In our first look at the turn-based combat, we were walked through one nighttime mission at a US gas station, in which one of each of the four classes (heavy weapons, assault, sniper, and support) dispatched to hunt down a small pack of spindly gray sectoids. Here, we saw soldiers intelligently snapping into nearby cover (parked cars and pillars) when moved, while the sniper, in an engineered "skeleton suit," was sent grappling up onto the forecourt roof for a better view. The camera, usually hoisted up for an isometric view of the battlefield, also dipped in close to individual units to show off their moves.

Against the sectoids clustered behind cars at the far side of the forecourt, the XCOM squaddies deployed class-specific abilities selected from the action menu, such as suppressive fire and frag grenade attacks, with which the cars used by the enemy for cover can be blown up. The original PC title's overwatch ability also remains in place, letting a squad member fire during the enemy's turn, should an alien critter move through his or her line of sight.

Cover counts, is destructible.
Cover counts, is destructible.

No More Procedural Levels

We're told all of Enemy Unknown's levels are handmade, unlike the original game's procedurally generated environments, but that of these, there are plenty; in two playthroughs you "won't see the same location twice." He also says levels are commonly multilevel and that this early gas station level, with just the forecourt canopy and nearby building roof to climb up onto, is one of the flattest in the game.

Environmental Damage

After flanking and obliterating the sectoids, the XCOM team moved on to the nearby diner building, pushing back the fog of war to reveal a party of the bulkier muton aliens and a hulking new heavy enemy unit, the berserker. Unluckily for the support-class soldier, environmental damage plays a big part in XCOM; after the support soldier crept up to the outside wall, the berserker smashed through it, bashing the XCOM trooper to death in a single enemy turn.

And here's that berserker.
And here's that berserker.

The assault-class trooper, at least, had clambered up onto the roof, in which the aliens had already blown a serious hole. A player turn combining her long-range run-and-gun attack, the strategically placed sniper on the gas station canopy, and a rocket from the heavy weapons squaddie's launcher, meant the mutons and their berserker met a swift end in one more turn.

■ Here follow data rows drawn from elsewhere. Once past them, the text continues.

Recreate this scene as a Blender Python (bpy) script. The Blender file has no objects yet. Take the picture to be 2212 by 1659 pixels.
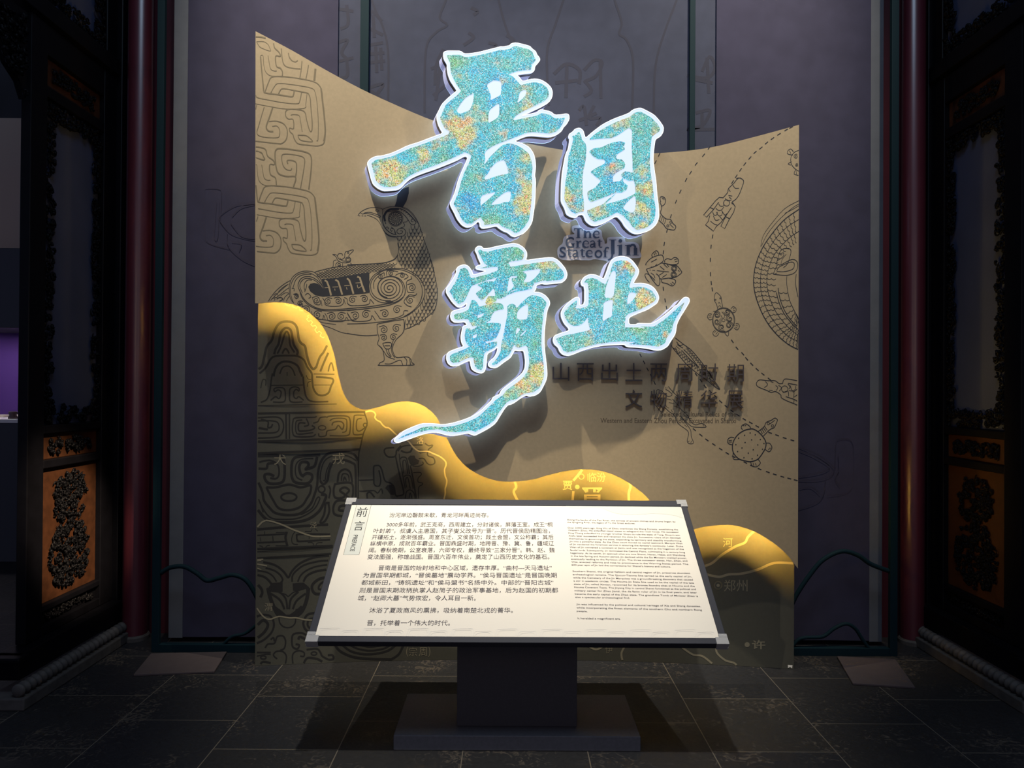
import bpy, bmesh, math, random
from mathutils import Vector, Matrix, Euler
from mathutils.geometry import delaunay_2d_cdt

SC = bpy.context.scene
COL = SC.collection
W, H, F = 2212.0, 1659.0, 1570.0

# ---------------------------------------------------------------- camera
cam_d = bpy.data.cameras.new('camera')
cam_d.sensor_width = 36.0
cam_d.lens = 36.0 * F / W
cam_d.clip_start = 0.05
cam = bpy.data.objects.new('camera', cam_d)
COL.objects.link(cam)
CAM_POS = Vector((0.0, 0.0, 1.45))
cam.location = CAM_POS
CAM_ROT = (Matrix.Rotation(-0.00255, 3, 'Z') @ Matrix.Rotation(math.radians(90) + 0.0067, 3, 'X')
           @ Matrix.Rotation(0.0065, 3, 'Z'))
cam.rotation_euler = CAM_ROT.to_euler()
SC.camera = cam

# ---------------------------------------------------------------- world, lights, exposure
SC.view_settings.view_transform = 'Standard'
SC.view_settings.look = 'None'
SC.view_settings.exposure = 0.0
SC.view_settings.gamma = 1.0
SC.view_settings.use_curve_mapping = False
SC.cycles.use_denoising = True
SC.cycles.max_bounces = 6
SC.cycles.diffuse_bounces = 3

world = bpy.data.worlds.new('world')
SC.world = world
world.use_nodes = True
bg = world.node_tree.nodes['Background']
bg.inputs[0].default_value = (0.45, 0.55, 1.0, 1)
bg.inputs[1].default_value = 0.27


def aim(o, target):
    d = Vector(target) - o.location
    o.rotation_euler = d.to_track_quat('-Z', 'Y').to_euler()


def spot(name, loc, target, power, color, angle, blend, radius):
    l = bpy.data.lights.new(name, 'SPOT')
    l.energy = power
    l.color = color
    l.spot_size = math.radians(angle)
    l.spot_blend = blend
    l.shadow_soft_size = radius
    o = bpy.data.objects.new(name, l)
    COL.objects.link(o)
    o.location = loc
    aim(o, target)
    return o


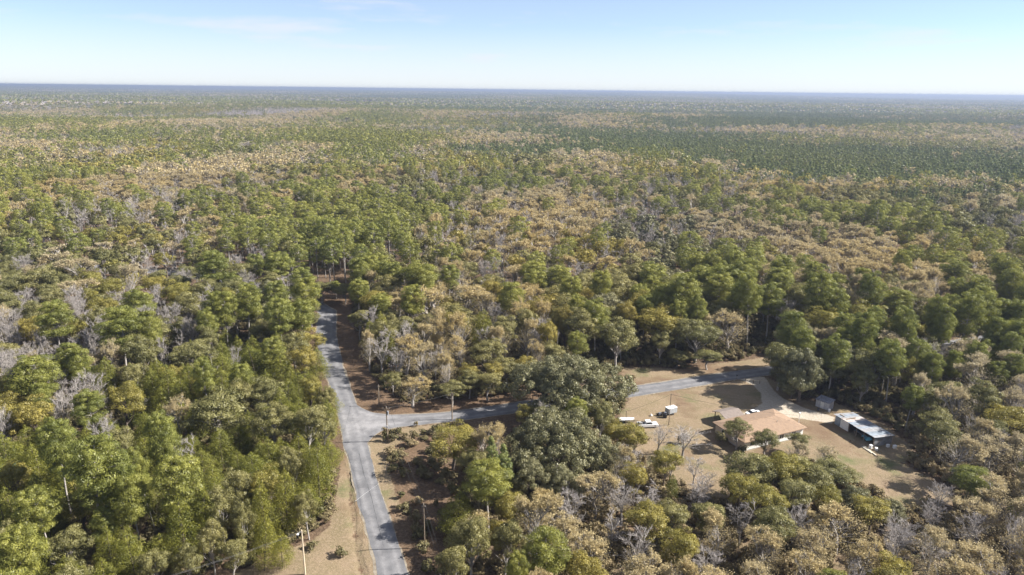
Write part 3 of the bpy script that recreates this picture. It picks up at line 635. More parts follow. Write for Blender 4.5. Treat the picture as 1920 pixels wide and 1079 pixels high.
ROWS = [  # far limit (m from the camera), mixes from the one side of the view to the other
    (1e9,  'nnnnbnnqnqqqqqqq'), (3126, 'nbnmbnnqqqnqqqqn'), (2253, 'nmbnbtmbqbqqqqqq'), (1727, 'pmbmtnmbqqbbbbbb'),
    (1359, 'mtpmtmmtqqqqbbbb'), (1057, 'tmpotmmqqqqqqqqq'), (825, 'pmtptmttttoqqqqq'), (630, 'oyttmtppotttttqt'),
    (494, 'pytotmpppodttbtt'), (405, 'pytmtdmppodddmtt'), (329, 'pytmdomtbodpdmot'), (276, 'pytpmpotbmopomdp'),
    (231, 'poploctbopodopyp'), (188, 'ppllcctboooodyyt'), (146, 'llcccconmmffotbf'), (114, 'lllccccmoffffffb')]
LET = 'PQDOYTBC'
ROW_LIM = np.array([r[0] for r in ROWS]); ROW_MIX = np.array([[MIX[c] for c in r[1]] for r in ROWS])
def wave(x, y, k, sc):
    rr = np.random.default_rng(k); s = 0
    for _ in range(5):
        a = rr.uniform(0, 6.28); f = rr.uniform(.6, 1.8) / sc; s = s + np.sin((x * math.cos(a) + y * math.sin(a)) * f + rr.uniform(0, 6.28))
    return s / 2.2
def kinds_at(x, y, r):
    d = np.maximum(y, 60.0) * (1 + wave(x / np.maximum(y, 1) * 9, np.log(np.maximum(y, 60)) * 9, 77, 1.0) * .07 + r.normal(0, .035, len(x)))
    b = np.clip((x / np.maximum(y, 1) + .782) / 1.564 * 16 + wave(x / np.maximum(y, 1) * 7, np.log(np.maximum(y, 60)) * 11, 78, 1.0) * .55 + r.normal(0, .45, len(x)), 0, 15.999).astype(int)
    row = np.clip(len(ROWS) - 1 - np.searchsorted(ROW_LIM[::-1], d), 0, len(ROWS) - 1)
    w = ROW_MIX[row, b].copy()
    sc = np.where(y > 2500, 260., np.where(y > 900, 100., 42.))
    for j in range(8):
        w[:, j] *= np.exp(1.9 * (wave(x, y, 200 + j, 1.0) if False else wave(x / sc, y / sc / 1.6, 200 + j, 1.0)))
    c = np.cumsum(w, 1); u = r.random(len(x)) * c[:, -1]
    return (c < u[:, None]).sum(1)
RAD = {'P': (3.6, 5.8), 'Q': (2.0, 2.8), 'D': (5.8, 9.0), 'O': (3.8, 6.6), 'Y': (3.6, 5.8), 'T': (3.8, 6.6), 'B': (3.4, 5.2), 'C': (2.5, 3.8)}
HGT = {'P': (16, 26), 'Q': (15, 18), 'D': (15, 20), 'O': (12, 21), 'Y': (12, 20), 'T': (13, 21), 'B': (13, 21), 'C': (10, 16)}
# near woods by dart throwing with a hash grid, to 640 m
cell = 6.0; grid = {}
def fits(x, y, r, k=.80):
    i, j = int(x // cell), int(y // cell)
    for a in range(i - 2, i + 3):
        for b in range(j - 2, j + 3):
            for (X, Y, R) in grid.get((a, b), ()):
                if (X - x) ** 2 + (Y - y) ** 2 < ((R + r) * k) ** 2: return False
    return True
def keep(x, y, r): grid.setdefault((int(x // cell), int(y // cell)), []).append((x, y, r))
for t in trees:
    if t[3] > 11:
        for a in range(8): keep(t[1] + 8.5 * math.cos(a * .785), t[2] + 8.5 * math.sin(a * .785), 4.5)
    keep(t[1], t[2], min(t[3], 5.5) if t[0] != 'D' else 4.5)
N = 60000
rr = np.random.default_rng(5)
R1 = np.sqrt(rr.uniform(70 ** 2, 640 ** 2, N)); A1 = rr.uniform(-.84, .86, N)
cx, cyy = R1 * np.sin(A1), R1 * np.cos(A1)
near_c = rr.random(N) < 1; ki = kinds_at(cx, cyy, rr); og = open_ground(np.stack([cx, cyy], 1)); u1, u2 = rr.random(N), rr.random(N); hw = wave(cx / 35., cyy / 35., 91, 1.0)
for i in range(N):
    k = LET[ki[i]]; ra = RAD[k][0] + (RAD[k][1] - RAD[k][0]) * u1[i]
    if cyy[i] < 200 and k in 'OYTBP': ra *= .82
    elif cyy[i] > 225 and k != 'Q': ra *= 1.17
    if og[i] > -(ra * .62 + .3) or cyy[i] < 62: continue
    kk = .66
    if not fits(cx[i], cyy[i], ra, kk): continue
    h = HGT[k][0] + (HGT[k][1] - HGT[k][0]) * (u2[i] * .65 + u1[i] * .35)
    h *= 1 + .13 * hw[i]
    if cyy[i] < 200: h *= .86
    edge_ = og[i] > -7 and cyy[i] < 215
    if edge_: h *= .85
    if cyy[i] < 160 and cx[i] > 10: h = min(h, 11 + u2[i] * 2.5)
    if cyy[i] < 125 and cx[i] > 20: h = min(h, 12.5)
    if 40 < cx[i] < 86 and 118 < cyy[i] < 156: h = min(h, 6.5 + 2 * u2[i] + max(0, 136 - cyy[i]) * .25)
    if k == 'Q': h = 15.5 + u2[i]
    if 66 < cx[i] < 104 and cyy[i] < 135:
        h = min(h, 85 * (1 - cyy[i] / 133.0))
        if h < 4: continue
    keep(cx[i], cyy[i], ra); trees.append((k, cx[i], cyy[i], ra, h))
tint_r = np.random.default_rng(8)
T_ = []
for (k, x, y, r, h) in trees:
    w = float(wave(np.array([x]), np.array([y]), 31, 38.)[0]); T_.append([k, x, y, r, h, float(np.clip(.5 + .34 * w + tint_r.normal(0, .17), 0, 1)), float(tint_r.uniform(0, 6.28))])
trees = T_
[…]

There was nothing to be done for support soldier Asher "Angel" Friedman, though, because XCOM's traditional permadeath is still in full effect. To that end, there's also a memorial hall back at base, where you can pay your respects to all the XCOM fighters who've laid down their lives to protect the Earth (or blundered into a berserker killzone).


Associate producer Pete Murray calls XCOM: Enemy Unknown a reworking of strictly the first XCOM game, so don't hold your breath for elements introduced in the sequels. But what of publisher 2K's other XCOM game, the first-person shooter from 2K Marin? With two XCOM titles due so close together (the shooter is coming in 2013, this strategy number this autumn), you might expect some canny--or cynical--crossover between the two, but Murray says these two games are stand-alone takes on the world of XCOM. "They're in their universe; we're in our universe," he says. "We do talk with [2K Marin], but thematically, they're separate."